• WORK TO DO: Restate, word for word, every line of the data.
>> Begin DATA EXCERPT
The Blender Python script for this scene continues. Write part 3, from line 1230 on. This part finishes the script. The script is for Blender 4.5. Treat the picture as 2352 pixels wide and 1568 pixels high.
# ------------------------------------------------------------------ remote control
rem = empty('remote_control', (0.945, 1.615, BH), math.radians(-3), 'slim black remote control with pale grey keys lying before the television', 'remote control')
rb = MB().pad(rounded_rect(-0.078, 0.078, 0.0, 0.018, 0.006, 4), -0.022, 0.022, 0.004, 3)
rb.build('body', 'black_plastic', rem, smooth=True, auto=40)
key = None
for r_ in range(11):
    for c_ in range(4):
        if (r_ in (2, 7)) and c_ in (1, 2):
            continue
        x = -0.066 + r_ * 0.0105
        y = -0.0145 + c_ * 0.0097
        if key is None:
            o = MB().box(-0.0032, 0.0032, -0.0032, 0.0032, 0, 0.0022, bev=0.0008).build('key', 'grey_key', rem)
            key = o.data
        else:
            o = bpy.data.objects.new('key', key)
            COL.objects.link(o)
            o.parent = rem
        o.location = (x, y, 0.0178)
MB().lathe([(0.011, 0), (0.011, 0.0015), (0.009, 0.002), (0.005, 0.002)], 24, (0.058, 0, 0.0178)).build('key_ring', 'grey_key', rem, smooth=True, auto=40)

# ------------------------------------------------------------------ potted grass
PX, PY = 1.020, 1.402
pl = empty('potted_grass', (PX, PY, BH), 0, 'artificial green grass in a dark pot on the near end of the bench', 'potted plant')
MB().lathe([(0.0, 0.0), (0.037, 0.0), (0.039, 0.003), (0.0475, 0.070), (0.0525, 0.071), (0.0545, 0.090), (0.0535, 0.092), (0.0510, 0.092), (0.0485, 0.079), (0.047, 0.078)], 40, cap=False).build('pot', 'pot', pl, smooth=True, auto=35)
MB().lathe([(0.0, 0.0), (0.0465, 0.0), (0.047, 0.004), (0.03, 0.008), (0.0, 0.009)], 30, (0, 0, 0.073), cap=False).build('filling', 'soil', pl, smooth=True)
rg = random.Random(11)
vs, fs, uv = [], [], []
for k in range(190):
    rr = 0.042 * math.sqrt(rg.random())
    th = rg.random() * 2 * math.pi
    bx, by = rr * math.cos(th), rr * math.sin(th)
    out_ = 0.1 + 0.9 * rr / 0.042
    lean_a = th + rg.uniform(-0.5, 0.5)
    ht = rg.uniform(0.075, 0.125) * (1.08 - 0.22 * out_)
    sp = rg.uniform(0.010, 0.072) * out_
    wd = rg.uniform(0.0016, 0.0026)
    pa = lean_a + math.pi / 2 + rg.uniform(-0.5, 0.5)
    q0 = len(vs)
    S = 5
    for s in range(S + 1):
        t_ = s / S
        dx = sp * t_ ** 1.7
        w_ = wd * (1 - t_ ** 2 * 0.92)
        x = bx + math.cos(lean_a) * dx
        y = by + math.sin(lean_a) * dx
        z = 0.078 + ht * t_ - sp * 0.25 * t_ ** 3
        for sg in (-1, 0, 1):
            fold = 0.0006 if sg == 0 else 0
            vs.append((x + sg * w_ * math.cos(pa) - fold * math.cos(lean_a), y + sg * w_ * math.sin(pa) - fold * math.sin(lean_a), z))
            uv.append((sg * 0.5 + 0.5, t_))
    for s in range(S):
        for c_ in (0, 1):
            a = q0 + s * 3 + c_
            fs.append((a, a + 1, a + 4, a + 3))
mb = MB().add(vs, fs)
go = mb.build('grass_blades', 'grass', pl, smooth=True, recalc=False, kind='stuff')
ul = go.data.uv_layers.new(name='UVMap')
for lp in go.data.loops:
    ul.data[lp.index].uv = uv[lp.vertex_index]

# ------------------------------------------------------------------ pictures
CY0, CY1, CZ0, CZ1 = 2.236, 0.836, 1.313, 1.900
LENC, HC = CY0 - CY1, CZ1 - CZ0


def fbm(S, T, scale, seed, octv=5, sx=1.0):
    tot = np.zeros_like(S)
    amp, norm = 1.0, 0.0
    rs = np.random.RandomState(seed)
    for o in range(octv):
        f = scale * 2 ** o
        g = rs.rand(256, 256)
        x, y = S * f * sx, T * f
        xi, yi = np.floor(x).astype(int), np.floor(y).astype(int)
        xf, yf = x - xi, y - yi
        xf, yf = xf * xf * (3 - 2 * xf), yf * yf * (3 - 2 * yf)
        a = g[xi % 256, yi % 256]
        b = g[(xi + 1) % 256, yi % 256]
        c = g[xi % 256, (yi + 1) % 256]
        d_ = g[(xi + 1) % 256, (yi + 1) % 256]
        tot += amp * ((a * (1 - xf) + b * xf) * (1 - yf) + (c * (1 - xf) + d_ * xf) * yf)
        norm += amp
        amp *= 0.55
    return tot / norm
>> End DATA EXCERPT
• FINISHED ANSWER:
The Blender Python script for this scene continues. Write part 3, from line 1230 on. This part finishes the script. The script is for Blender 4.5. Treat the picture as 2352 pixels wide and 1568 pixels high.
# ------------------------------------------------------------------ remote control
rem = empty('remote_control', (0.945, 1.615, BH), math.radians(-3), 'slim black remote control with pale grey keys lying before the television', 'remote control')
rb = MB().pad(rounded_rect(-0.078, 0.078, 0.0, 0.018, 0.006, 4), -0.022, 0.022, 0.004, 3)
rb.build('body', 'black_plastic', rem, smooth=True, auto=40)
key = None
for r_ in range(11):
    for c_ in range(4):
        if (r_ in (2, 7)) and c_ in (1, 2):
            continue
        x = -0.066 + r_ * 0.0105
        y = -0.0145 + c_ * 0.0097
        if key is None:
            o = MB().box(-0.0032, 0.0032, -0.0032, 0.0032, 0, 0.0022, bev=0.0008).build('key', 'grey_key', rem)
            key = o.data
        else:
            o = bpy.data.objects.new('key', key)
            COL.objects.link(o)
            o.parent = rem
        o.location = (x, y, 0.0178)
MB().lathe([(0.011, 0), (0.011, 0.0015), (0.009, 0.002), (0.005, 0.002)], 24, (0.058, 0, 0.0178)).build('key_ring', 'grey_key', rem, smooth=True, auto=40)

# ------------------------------------------------------------------ potted grass
PX, PY = 1.020, 1.402
pl = empty('potted_grass', (PX, PY, BH), 0, 'artificial green grass in a dark pot on the near end of the bench', 'potted plant')
MB().lathe([(0.0, 0.0), (0.037, 0.0), (0.039, 0.003), (0.0475, 0.070), (0.0525, 0.071), (0.0545, 0.090), (0.0535, 0.092), (0.0510, 0.092), (0.0485, 0.079), (0.047, 0.078)], 40, cap=False).build('pot', 'pot', pl, smooth=True, auto=35)
MB().lathe([(0.0, 0.0), (0.0465, 0.0), (0.047, 0.004), (0.03, 0.008), (0.0, 0.009)], 30, (0, 0, 0.073), cap=False).build('filling', 'soil', pl, smooth=True)
rg = random.Random(11)
vs, fs, uv = [], [], []
for k in range(190):
    rr = 0.042 * math.sqrt(rg.random())
    th = rg.random() * 2 * math.pi
    bx, by = rr * math.cos(th), rr * math.sin(th)
    out_ = 0.1 + 0.9 * rr / 0.042
    lean_a = th + rg.uniform(-0.5, 0.5)
    ht = rg.uniform(0.075, 0.125) * (1.08 - 0.22 * out_)
    sp = rg.uniform(0.010, 0.072) * out_
    wd = rg.uniform(0.0016, 0.0026)
    pa = lean_a + math.pi / 2 + rg.uniform(-0.5, 0.5)
    q0 = len(vs)
    S = 5
    for s in range(S + 1):
        t_ = s / S
        dx = sp * t_ ** 1.7
        w_ = wd * (1 - t_ ** 2 * 0.92)
        x = bx + math.cos(lean_a) * dx
        y = by + math.sin(lean_a) * dx
        z = 0.078 + ht * t_ - sp * 0.25 * t_ ** 3
        for sg in (-1, 0, 1):
            fold = 0.0006 if sg == 0 else 0
            vs.append((x + sg * w_ * math.cos(pa) - fold * math.cos(lean_a), y + sg * w_ * math.sin(pa) - fold * math.sin(lean_a), z))
            uv.append((sg * 0.5 + 0.5, t_))
    for s in range(S):
        for c_ in (0, 1):
            a = q0 + s * 3 + c_
            fs.append((a, a + 1, a + 4, a + 3))
mb = MB().add(vs, fs)
go = mb.build('grass_blades', 'grass', pl, smooth=True, recalc=False, kind='stuff')
ul = go.data.uv_layers.new(name='UVMap')
for lp in go.data.loops:
    ul.data[lp.index].uv = uv[lp.vertex_index]

# ------------------------------------------------------------------ pictures
CY0, CY1, CZ0, CZ1 = 2.236, 0.836, 1.313, 1.900
LENC, HC = CY0 - CY1, CZ1 - CZ0


def fbm(S, T, scale, seed, octv=5, sx=1.0):
    tot = np.zeros_like(S)
    amp, norm = 1.0, 0.0
    rs = np.random.RandomState(seed)
    for o in range(octv):
        f = scale * 2 ** o
        g = rs.rand(256, 256)
        x, y = S * f * sx, T * f
        xi, yi = np.floor(x).astype(int), np.floor(y).astype(int)
        xf, yf = x - xi, y - yi
        xf, yf = xf * xf * (3 - 2 * xf), yf * yf * (3 - 2 * yf)
        a = g[xi % 256, yi % 256]
        b = g[(xi + 1) % 256, yi % 256]
        c = g[xi % 256, (yi + 1) % 256]
        d_ = g[(xi + 1) % 256, (yi + 1) % 256]
        tot += amp * ((a * (1 - xf) + b * xf) * (1 - yf) + (c * (1 - xf) + d_ * xf) * yf)
        norm += amp
        amp *= 0.55
    return tot / norm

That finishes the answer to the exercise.